▶ TASK TO CARRY OUT: Leave out all pictures. Return exactly the lines from the top of the material through the line containing "PI = math.pi".

══════════

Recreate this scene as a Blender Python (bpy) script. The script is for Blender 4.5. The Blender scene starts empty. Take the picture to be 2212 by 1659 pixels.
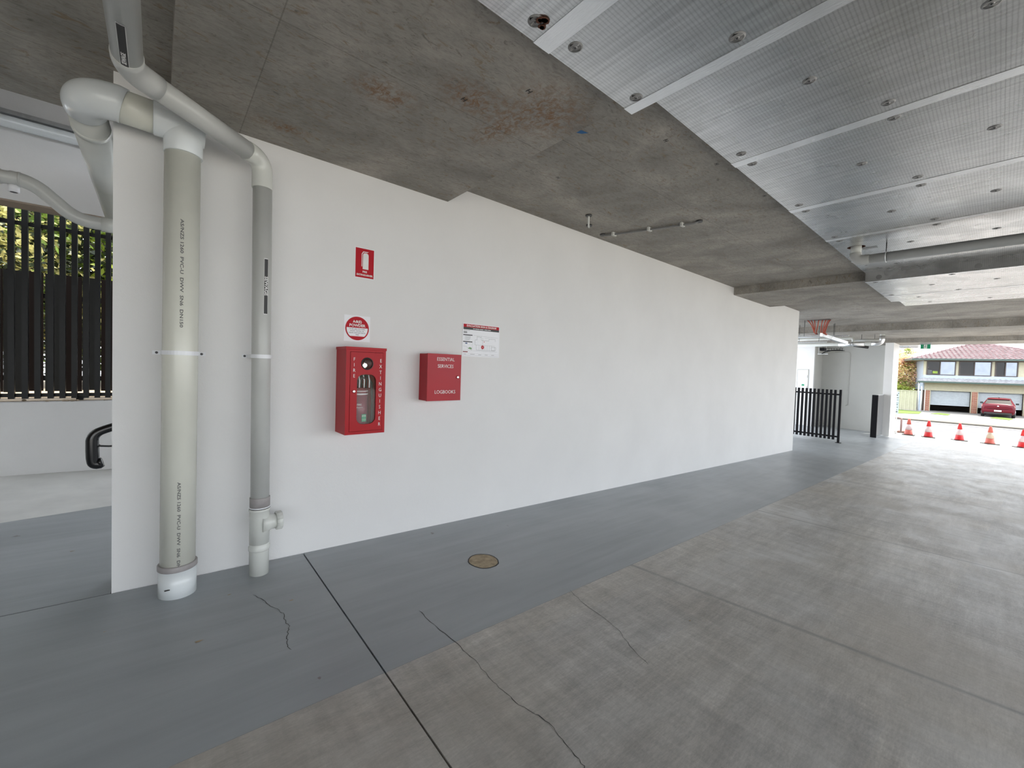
import bpy, bmesh, math, random
from mathutils import Vector, Matrix
R = random.Random(7)
sc = bpy.context.scene
COL = sc.collection
PI = math.pi

# ------------------------------------------------------------------ camera
YAW, PITCH, ROLL = 0.705346, -0.028574, 0.031535
F_PX, CX, CY = 897.265, 1105.968, 821.176
cam_d = bpy.data.cameras.new('camera')
cam_d.sensor_fit = 'HORIZONTAL'; cam_d.sensor_width = 36.0
cam_d.lens = F_PX / 2212 * 36.0
cam_d.shift_x = (1106 - CX) / 2212
cam_d.shift_y = (CY - 829.5) / 2212
cam_d.clip_start = 0.05; cam_d.clip_end = 500
cam = bpy.data.objects.new('camera', cam_d); COL.objects.link(cam)
fw = Vector((math.sin(YAW)*math.cos(PITCH), math.cos(YAW)*math.cos(PITCH), math.sin(PITCH)))
rt = Vector((math.cos(YAW), -math.sin(YAW), 0)); up = rt.cross(fw)
r2 = math.cos(ROLL)*rt + math.sin(ROLL)*up; u2 = -math.sin(ROLL)*rt + math.cos(ROLL)*up
cam.matrix_world = Matrix(((r2.x,u2.x,-fw.x,0),(r2.y,u2.y,-fw.y,0),(r2.z,u2.z,-fw.z,1.4),(0,0,0,1)))
sc.camera = cam

# ------------------------------------------------------------------ sky, sun, exposure
w = bpy.data.worlds.new('World'); sc.world = w; w.use_nodes = True
bgn = w.node_tree.nodes['Background']
bgn.inputs[0].default_value = (0.89, 0.94, 1.0, 1); bgn.inputs[1].default_value = 1.5
sun_d = bpy.data.lights.new('sun', 'SUN'); sun_d.energy = 3.0; sun_d.angle = math.radians(1.0)
sun_d.color = (1.0, 0.91, 0.76)
sun = bpy.data.objects.new('sun', sun_d); COL.objects.link(sun)
sun.rotation_euler = Vector((0.50, -0.16, 0.85)).to_track_quat('Z', 'Y').to_euler()
sun.location = (30, -10, 40)
sc.view_settings.view_transform = 'Standard'; sc.view_settings.look = 'None'
sc.view_settings.gamma = 1.0; sc.view_settings.use_curve_mapping = False
sc.view_settings.exposure = 1.62
sc.cycles.max_bounces = 10; sc.cycles.diffuse_bounces = 6; sc.cycles.glossy_bounces = 4
sc.cycles.transparent_max_bounces = 8; sc.cycles.sample_clamp_indirect = 6.0
sc.cycles.caustics_reflective = False; sc.cycles.caustics_refractive = False
sc.cycles.use_denoising = True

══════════

▶ RESULT OF THE EXERCISE:
Recreate this scene as a Blender Python (bpy) script. The script is for Blender 4.5. The Blender scene starts empty. Take the picture to be 2212 by 1659 pixels.
import bpy, bmesh, math, random
from mathutils import Vector, Matrix
R = random.Random(7)
sc = bpy.context.scene
COL = sc.collection
PI = math.pi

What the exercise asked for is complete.